◆ Task statement:
Each line from the start of the data below through the one containing "S.render.engine = 'CYCLES'" must be reproduced exactly.

◆ Information supplied:
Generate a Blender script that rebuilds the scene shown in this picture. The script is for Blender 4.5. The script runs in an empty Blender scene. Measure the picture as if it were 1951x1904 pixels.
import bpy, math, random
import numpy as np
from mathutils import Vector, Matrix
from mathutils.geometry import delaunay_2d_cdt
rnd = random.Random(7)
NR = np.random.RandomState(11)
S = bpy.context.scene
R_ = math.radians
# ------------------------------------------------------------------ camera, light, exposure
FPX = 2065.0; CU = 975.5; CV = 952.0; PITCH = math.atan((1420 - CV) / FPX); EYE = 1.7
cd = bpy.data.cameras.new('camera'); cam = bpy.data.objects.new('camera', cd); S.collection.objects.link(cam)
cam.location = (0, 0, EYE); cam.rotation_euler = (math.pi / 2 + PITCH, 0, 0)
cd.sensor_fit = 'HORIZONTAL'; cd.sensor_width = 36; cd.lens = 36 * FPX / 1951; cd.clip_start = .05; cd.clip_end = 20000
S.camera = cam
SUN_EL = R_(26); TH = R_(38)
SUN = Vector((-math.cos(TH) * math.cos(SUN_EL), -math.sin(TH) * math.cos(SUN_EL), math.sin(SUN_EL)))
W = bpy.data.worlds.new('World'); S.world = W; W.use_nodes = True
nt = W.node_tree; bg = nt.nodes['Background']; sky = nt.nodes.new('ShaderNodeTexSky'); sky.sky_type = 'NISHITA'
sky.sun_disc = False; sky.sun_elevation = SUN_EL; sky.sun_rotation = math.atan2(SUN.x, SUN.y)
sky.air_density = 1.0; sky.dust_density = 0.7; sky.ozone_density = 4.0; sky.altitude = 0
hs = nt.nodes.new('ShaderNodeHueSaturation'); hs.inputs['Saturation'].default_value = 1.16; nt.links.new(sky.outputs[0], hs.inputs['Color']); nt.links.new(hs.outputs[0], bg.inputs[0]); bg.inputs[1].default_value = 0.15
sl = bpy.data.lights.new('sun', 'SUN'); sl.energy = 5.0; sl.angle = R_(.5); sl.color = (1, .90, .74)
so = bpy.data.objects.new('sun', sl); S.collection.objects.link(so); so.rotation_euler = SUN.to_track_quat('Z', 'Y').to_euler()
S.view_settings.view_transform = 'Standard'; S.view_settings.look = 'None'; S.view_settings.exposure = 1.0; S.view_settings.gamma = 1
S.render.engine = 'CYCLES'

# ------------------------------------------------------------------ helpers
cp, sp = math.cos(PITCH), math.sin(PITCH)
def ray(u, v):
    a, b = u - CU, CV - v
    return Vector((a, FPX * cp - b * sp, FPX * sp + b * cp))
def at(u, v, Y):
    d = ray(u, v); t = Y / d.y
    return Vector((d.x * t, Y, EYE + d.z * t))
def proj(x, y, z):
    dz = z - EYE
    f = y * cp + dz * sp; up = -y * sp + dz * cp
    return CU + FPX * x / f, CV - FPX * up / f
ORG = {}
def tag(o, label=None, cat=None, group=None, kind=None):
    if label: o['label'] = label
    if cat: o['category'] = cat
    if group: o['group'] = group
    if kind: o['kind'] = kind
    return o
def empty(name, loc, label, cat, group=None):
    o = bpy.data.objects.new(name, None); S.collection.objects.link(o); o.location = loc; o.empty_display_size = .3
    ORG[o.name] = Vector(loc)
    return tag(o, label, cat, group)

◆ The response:
Generate a Blender script that rebuilds the scene shown in this picture. The script is for Blender 4.5. The script runs in an empty Blender scene. Measure the picture as if it were 1951x1904 pixels.
import bpy, math, random
import numpy as np
from mathutils import Vector, Matrix
from mathutils.geometry import delaunay_2d_cdt
rnd = random.Random(7)
NR = np.random.RandomState(11)
S = bpy.context.scene
R_ = math.radians
# ------------------------------------------------------------------ camera, light, exposure
FPX = 2065.0; CU = 975.5; CV = 952.0; PITCH = math.atan((1420 - CV) / FPX); EYE = 1.7
cd = bpy.data.cameras.new('camera'); cam = bpy.data.objects.new('camera', cd); S.collection.objects.link(cam)
cam.location = (0, 0, EYE); cam.rotation_euler = (math.pi / 2 + PITCH, 0, 0)
cd.sensor_fit = 'HORIZONTAL'; cd.sensor_width = 36; cd.lens = 36 * FPX / 1951; cd.clip_start = .05; cd.clip_end = 20000
S.camera = cam
SUN_EL = R_(26); TH = R_(38)
SUN = Vector((-math.cos(TH) * math.cos(SUN_EL), -math.sin(TH) * math.cos(SUN_EL), math.sin(SUN_EL)))
W = bpy.data.worlds.new('World'); S.world = W; W.use_nodes = True
nt = W.node_tree; bg = nt.nodes['Background']; sky = nt.nodes.new('ShaderNodeTexSky'); sky.sky_type = 'NISHITA'
sky.sun_disc = False; sky.sun_elevation = SUN_EL; sky.sun_rotation = math.atan2(SUN.x, SUN.y)
sky.air_density = 1.0; sky.dust_density = 0.7; sky.ozone_density = 4.0; sky.altitude = 0
hs = nt.nodes.new('ShaderNodeHueSaturation'); hs.inputs['Saturation'].default_value = 1.16; nt.links.new(sky.outputs[0], hs.inputs['Color']); nt.links.new(hs.outputs[0], bg.inputs[0]); bg.inputs[1].default_value = 0.15
sl = bpy.data.lights.new('sun', 'SUN'); sl.energy = 5.0; sl.angle = R_(.5); sl.color = (1, .90, .74)
so = bpy.data.objects.new('sun', sl); S.collection.objects.link(so); so.rotation_euler = SUN.to_track_quat('Z', 'Y').to_euler()
S.view_settings.view_transform = 'Standard'; S.view_settings.look = 'None'; S.view_settings.exposure = 1.0; S.view_settings.gamma = 1
S.render.engine = 'CYCLES'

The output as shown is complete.